Last week, on March 17, we said: “We will not stand silent while elected officials attempt to bully the judiciary and our professional colleagues into submission. And we will not allow the rule of law to become collateral damage in the pursuit of political retribution. The ACDL-NJ was established more than 40 years ago to defend against just such conduct: government officials abusing their power to punish attorneys as a way to exact retribution against the attorneys' clients, and to obstruct the attorneys from doing their jobs.”
Five days later, the federal government trained its fire even more directly on the criminal defense and immigration lawyers who comprise the ACDL-NJ. The Memo makes explicit that lawyers representing clients in actions that “implicate national security, homeland security, [or] public safety” are at risk. That targets our members, who have devoted their careers to protecting individuals and companies against government violations of their Constitutional rights. Lawyers who represent immigrants, protesters, whistleblowers, or criminal defendants in cases that draw the ire of the government may find themselves blacklisted. And the Memo purports to arrogate to the government the sole discretion to recast zealous advocacy as “abuses of the legal system.”
Indeed, the Memo is especially alarming for criminal defense lawyers, because it misrepresents ethical standards in a way that directly threatens core constitutional advocacy. The very Model Rule of Professional Conduct 3.1 that the Memo selectively quotes (like New Jersey’s RPC 3.1) states plainly: “A lawyer for the defendant in a criminal proceeding may nevertheless so defend the proceeding as to require that every element of the case be established.” Comment [3] to the ABA Model Rule underscores that a “lawyer's obligations under this Rule are subordinate to federal or state constitutional law that entitles a defendant in a criminal matter to the assistance of counsel in presenting a claim or contention that otherwise would be prohibited by this Rule.” Thus, what the Memo brands as “frivolous” is often not only ethical but constitutionally required.
Equally alarming, the Order threatens to punish lawyers for conduct the government unilaterally deems “unreasonable” by directing the “termination of any Federal contract for which the relevant attorney or law firm has been hired to perform services.” It is unclear how broadly this provision will be applied—but given the sweeping and punitive nature of the Order itself, there is a real risk that the government could attempt to stretch its reach to attorneys appointed under the Criminal Justice Act (CJA), who represent indigent defendants in federal court. If so, the administration is not merely punishing disfavored firms—it is threatening the right to counsel itself.
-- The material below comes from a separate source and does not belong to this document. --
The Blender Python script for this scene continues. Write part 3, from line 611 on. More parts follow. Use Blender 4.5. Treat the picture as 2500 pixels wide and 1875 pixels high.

This ongoing, calculated attack on the legal profession and the adversarial system itself cannot stand. This is not a political issue. It is a constitutional one, a threat to the foundations of our democracy. We urge all attorneys, regardless of ideology or affiliation, to oppose this threat.
The ACDL-NJ will not be silent, and we will not be intimidated. Instead, the ACDL-NJ will continue to do what it was formed to do: defend those who defend others.